Companies that have already deployed industrial metaverse use cases are seeing more reported benefits than those still in the planning phase expect, notably in the areas of capital expenditure reduction (15%), sustainability (10%) and safety improvement (9%), according to the study.

“It is great to see that companies clearly believe in the power of the metaverse for business value creation in both enterprise and industrial use cases,” said Thierry  Klein, president of Bell Labs Solutions Research at Nokia, in a statement. “This strongly aligns with our vision, informed by more than eight years of research at Nokia Bell Labs, that the Industrial Metaverse is an extension of Industry 4.0. Consequently, those who have already implemented mission-critical communications networks for Industry 4.0 are now well placed to experience the benefits of the metaverse that clearly some companies are already seeing.”

Simply put, the report defines the metaverse as a fusion of the digital and physical worlds. The industrial metaverse, according to Nokia, is characterized by physical-digital fusion and human augmentation focused on industrial applications. That includes digital representations of physical industrial environments, systems, processes, assets and spaces that participants can control, monitor and interact with.

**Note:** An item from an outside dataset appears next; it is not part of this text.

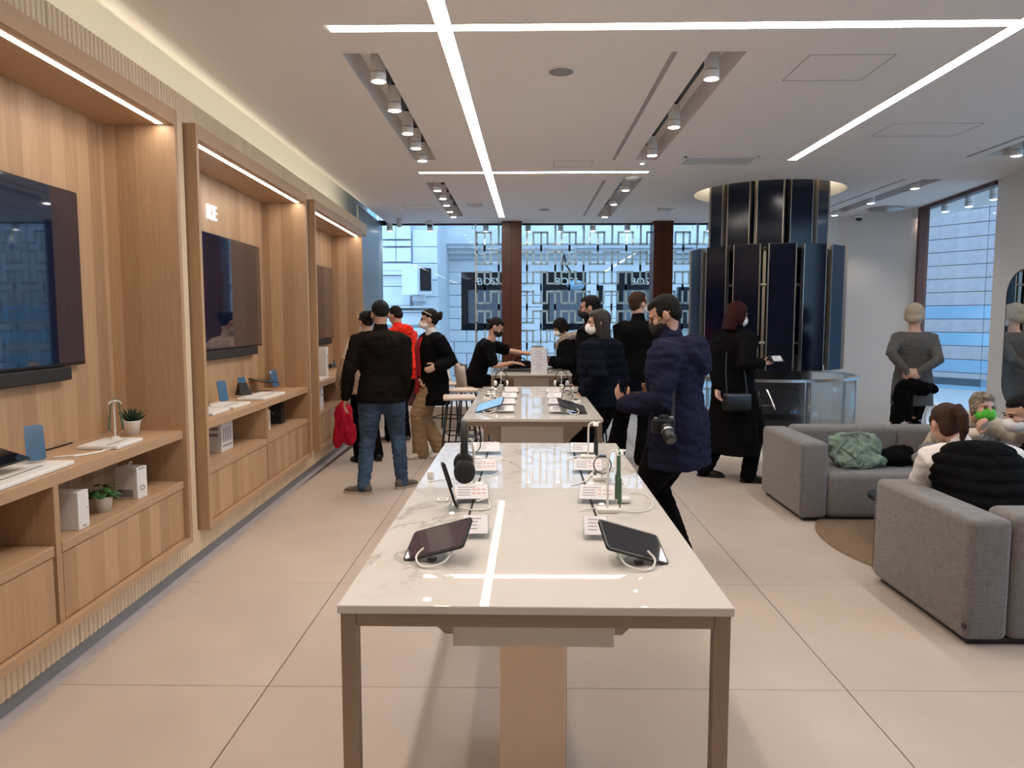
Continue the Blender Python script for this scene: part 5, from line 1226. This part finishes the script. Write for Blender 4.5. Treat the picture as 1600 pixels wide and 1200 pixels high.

The study looked at these industry sectors: automotive; industrial goods and manufacturing; transportation, supply chain and logistics; and power and utilities.

Enterprises identified the metaverse’ highest potential in the use of extended reality for training to onboard and “upskill” the workforce, while three out of the four industries surveyed chose the use of virtual R&D to enhance product design and processes as the use cases they most expect to deliver transformative value.

Only 2% of respondents see the metaverse as a buzzword or a fad, while 58% of companies with future metaverse plans have already deployed or piloted at least one metaverse-related use case. Nearly all (94%) of those who have not yet begun their journey to the metaverse plan to do so in the next two years.

Cloud computing (72%), AI/ML (70%) and network connectivity, including private 5G/6G (70%), fiber broadband (68%), as well as public 5G/6G (67%), are seen as most important key technical enablers to metaverse use cases.